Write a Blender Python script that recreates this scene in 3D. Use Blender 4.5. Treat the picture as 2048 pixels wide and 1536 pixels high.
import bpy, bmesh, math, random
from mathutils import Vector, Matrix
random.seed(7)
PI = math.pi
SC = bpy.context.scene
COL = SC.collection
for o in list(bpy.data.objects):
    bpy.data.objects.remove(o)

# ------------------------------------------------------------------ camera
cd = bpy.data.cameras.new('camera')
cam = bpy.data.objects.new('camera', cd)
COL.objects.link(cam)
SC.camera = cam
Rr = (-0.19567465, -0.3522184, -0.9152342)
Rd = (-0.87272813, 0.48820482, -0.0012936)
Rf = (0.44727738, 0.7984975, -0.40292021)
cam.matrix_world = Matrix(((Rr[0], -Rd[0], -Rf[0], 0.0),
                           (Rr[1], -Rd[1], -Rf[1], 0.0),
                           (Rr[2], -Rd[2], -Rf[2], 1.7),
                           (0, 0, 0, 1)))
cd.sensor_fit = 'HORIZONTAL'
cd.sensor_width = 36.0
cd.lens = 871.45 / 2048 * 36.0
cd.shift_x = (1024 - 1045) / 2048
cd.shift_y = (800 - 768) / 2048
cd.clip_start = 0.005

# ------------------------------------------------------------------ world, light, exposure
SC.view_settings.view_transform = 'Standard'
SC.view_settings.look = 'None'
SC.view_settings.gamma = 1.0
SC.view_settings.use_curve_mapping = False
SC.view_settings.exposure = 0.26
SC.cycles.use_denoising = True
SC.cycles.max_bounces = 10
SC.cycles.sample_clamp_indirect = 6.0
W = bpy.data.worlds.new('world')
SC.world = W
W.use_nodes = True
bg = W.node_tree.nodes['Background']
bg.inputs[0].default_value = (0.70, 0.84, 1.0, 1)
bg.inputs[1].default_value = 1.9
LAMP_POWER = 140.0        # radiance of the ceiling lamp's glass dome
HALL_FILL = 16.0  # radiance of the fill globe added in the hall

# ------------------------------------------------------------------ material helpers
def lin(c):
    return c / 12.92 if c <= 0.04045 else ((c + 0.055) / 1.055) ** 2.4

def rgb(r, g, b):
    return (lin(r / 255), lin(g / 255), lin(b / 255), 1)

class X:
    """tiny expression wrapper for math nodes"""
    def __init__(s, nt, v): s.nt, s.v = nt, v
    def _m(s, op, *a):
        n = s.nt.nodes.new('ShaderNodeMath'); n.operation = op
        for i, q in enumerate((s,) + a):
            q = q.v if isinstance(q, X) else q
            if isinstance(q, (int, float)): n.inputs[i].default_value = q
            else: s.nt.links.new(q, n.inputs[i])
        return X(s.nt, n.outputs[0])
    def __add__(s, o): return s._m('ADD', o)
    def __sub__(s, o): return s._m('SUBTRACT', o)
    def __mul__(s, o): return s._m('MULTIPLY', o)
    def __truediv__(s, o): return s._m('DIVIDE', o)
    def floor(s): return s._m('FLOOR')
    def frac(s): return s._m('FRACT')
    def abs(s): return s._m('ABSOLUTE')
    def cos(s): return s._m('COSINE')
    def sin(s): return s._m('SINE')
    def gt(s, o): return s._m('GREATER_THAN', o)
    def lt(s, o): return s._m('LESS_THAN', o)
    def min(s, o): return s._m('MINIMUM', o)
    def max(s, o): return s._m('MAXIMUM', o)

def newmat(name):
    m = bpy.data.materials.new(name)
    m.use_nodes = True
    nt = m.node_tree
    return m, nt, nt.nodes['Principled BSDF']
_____
WORK INSTRUCTIONS: Write out every line exactly as it stands.

OUTPUT FOR THIS TASK:
Write a Blender Python script that recreates this scene in 3D. Use Blender 4.5. Treat the picture as 2048 pixels wide and 1536 pixels high.
import bpy, bmesh, math, random
from mathutils import Vector, Matrix
random.seed(7)
PI = math.pi
SC = bpy.context.scene
COL = SC.collection
for o in list(bpy.data.objects):
    bpy.data.objects.remove(o)

# ------------------------------------------------------------------ camera
cd = bpy.data.cameras.new('camera')
cam = bpy.data.objects.new('camera', cd)
COL.objects.link(cam)
SC.camera = cam
Rr = (-0.19567465, -0.3522184, -0.9152342)
Rd = (-0.87272813, 0.48820482, -0.0012936)
Rf = (0.44727738, 0.7984975, -0.40292021)
cam.matrix_world = Matrix(((Rr[0], -Rd[0], -Rf[0], 0.0),
                           (Rr[1], -Rd[1], -Rf[1], 0.0),
                           (Rr[2], -Rd[2], -Rf[2], 1.7),
                           (0, 0, 0, 1)))
cd.sensor_fit = 'HORIZONTAL'
cd.sensor_width = 36.0
cd.lens = 871.45 / 2048 * 36.0
cd.shift_x = (1024 - 1045) / 2048
cd.shift_y = (800 - 768) / 2048
cd.clip_start = 0.005

# ------------------------------------------------------------------ world, light, exposure
SC.view_settings.view_transform = 'Standard'
SC.view_settings.look = 'None'
SC.view_settings.gamma = 1.0
SC.view_settings.use_curve_mapping = False
SC.view_settings.exposure = 0.26
SC.cycles.use_denoising = True
SC.cycles.max_bounces = 10
SC.cycles.sample_clamp_indirect = 6.0
W = bpy.data.worlds.new('world')
SC.world = W
W.use_nodes = True
bg = W.node_tree.nodes['Background']
bg.inputs[0].default_value = (0.70, 0.84, 1.0, 1)
bg.inputs[1].default_value = 1.9
LAMP_POWER = 140.0        # radiance of the ceiling lamp's glass dome
HALL_FILL = 16.0  # radiance of the fill globe added in the hall

# ------------------------------------------------------------------ material helpers
def lin(c):
    return c / 12.92 if c <= 0.04045 else ((c + 0.055) / 1.055) ** 2.4

def rgb(r, g, b):
    return (lin(r / 255), lin(g / 255), lin(b / 255), 1)

class X:
    """tiny expression wrapper for math nodes"""
    def __init__(s, nt, v): s.nt, s.v = nt, v
    def _m(s, op, *a):
        n = s.nt.nodes.new('ShaderNodeMath'); n.operation = op
        for i, q in enumerate((s,) + a):
            q = q.v if isinstance(q, X) else q
            if isinstance(q, (int, float)): n.inputs[i].default_value = q
            else: s.nt.links.new(q, n.inputs[i])
        return X(s.nt, n.outputs[0])
    def __add__(s, o): return s._m('ADD', o)
    def __sub__(s, o): return s._m('SUBTRACT', o)
    def __mul__(s, o): return s._m('MULTIPLY', o)
    def __truediv__(s, o): return s._m('DIVIDE', o)
    def floor(s): return s._m('FLOOR')
    def frac(s): return s._m('FRACT')
    def abs(s): return s._m('ABSOLUTE')
    def cos(s): return s._m('COSINE')
    def sin(s): return s._m('SINE')
    def gt(s, o): return s._m('GREATER_THAN', o)
    def lt(s, o): return s._m('LESS_THAN', o)
    def min(s, o): return s._m('MINIMUM', o)
    def max(s, o): return s._m('MAXIMUM', o)

def newmat(name):
    m = bpy.data.materials.new(name)
    m.use_nodes = True
    nt = m.node_tree
    return m, nt, nt.nodes['Principled BSDF']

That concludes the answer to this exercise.